A controversial decision to allow an exclusive golf course, luxury hotel and spa to be created on a historic estate is to reviewed by the High Court.

Mole Valley District Council (MVDC) granted planning permission last May for the development of Cherkley Court, near Leatherhead, the former home of press baron Lord Beaverbrook.

The £30m project which would create 200 jobs includes a 18-hole golf course which is being co-designed by Tom Watson, one of the world’s top golfers.

But the Cherkley Campaign, backed by the Campaign to Protect Rural England (CPRE), argues the project will blight a precious chalk grassland habitat and last month applied for a judicial review at the High Court of the council's decision.

It is claiming that it went against the local plan and ecological surveys and water surveys should have been carried out.

A council spokesman said the necessary environmental impact assessment had been carried out and it was planning on "robustly refuting" the legal challenge.

They said: "MVDC compiled a response to the proceedings over the Christmas and New Year period and it will be filed at the High Court in the next few days."

Tim Harrold, chairman of Cherkley Campaign, said: "We are confident that we have a strong case and that it is in the public interest to mount a legal challenge.

"If this permission is allowed to stand it will set a dreadful precedent, not only in Mole Valley, but for the Green Belt as a whole, and on any protected landscape and ecologically sensitive site across the country."

Fellow campaigner, Kristina Kenworthy, said: "The decision was unlawfully made because it went against the local plan.

"They should have done all the ecological surveys and water tests before they made the decision to change land use from agricultural to recreational."

Developer, Longshot Cherkley Court, insists the project will not only enhance the environment, but restore the estate to its former grandeur and create a ‘jewel in the crown of Mole Valley’.

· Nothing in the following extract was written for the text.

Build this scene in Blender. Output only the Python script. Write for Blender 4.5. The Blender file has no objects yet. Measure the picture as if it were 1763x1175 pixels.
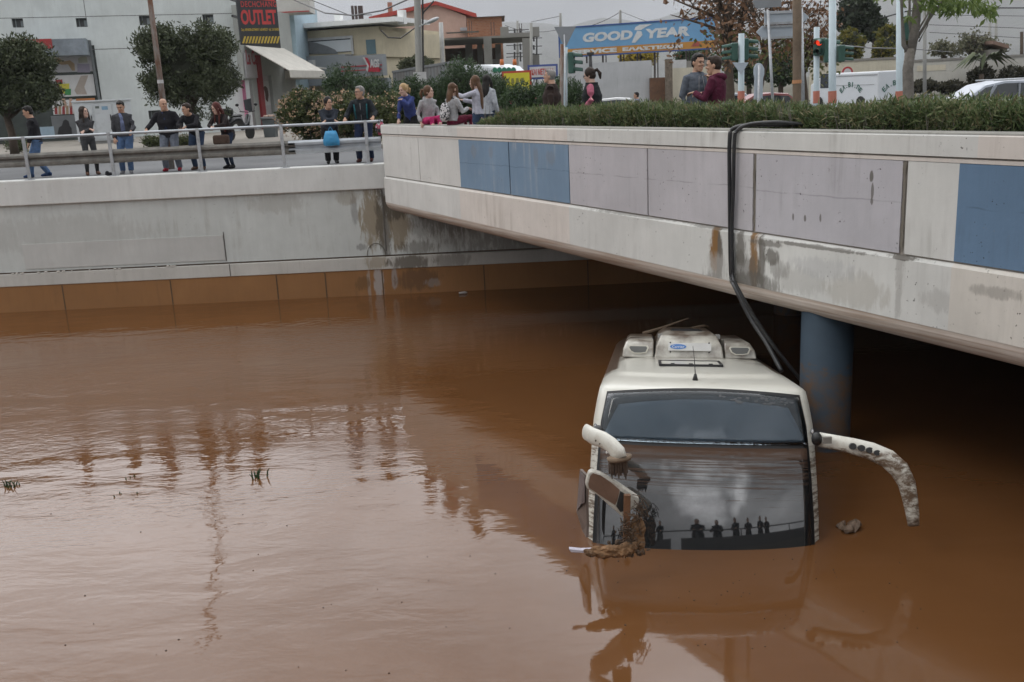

Ollie Vigors, one of the company directors, said: "We are very, very aware of the sensitivity of the environment and we have gone out of our way to protect it.

"We want to conserve, enhance and preserve Cherkley Court to create a jewel in the crown of Mole Valley.

"We want the place to be used. We want to create something really magnificent."

He criticised the campaigners who have pressed for a judicial review: "We do believe there is a small minority of people who will stop at nothing to get our planning permission quashed with no grounds for doing so."

An earlier appeal against the decision to grant planning permission in May was referred to the Secretary of State for Community, Eric Pickles, who in July decided there were no grounds to justify calling in the application.

The decision to grant planning permission was then finalised in September.

Lord Beaverbrook, owner of the Express Newspaper Group and minister during both World Wars, bought the property after a single viewing in 1911.

It is thought that Winston Churchill was given his own room because he spent so much time there.

In 2010 the historic country house closed to the public and was put up for sale after the Beaverbrook Foundation decided it could not be profitable.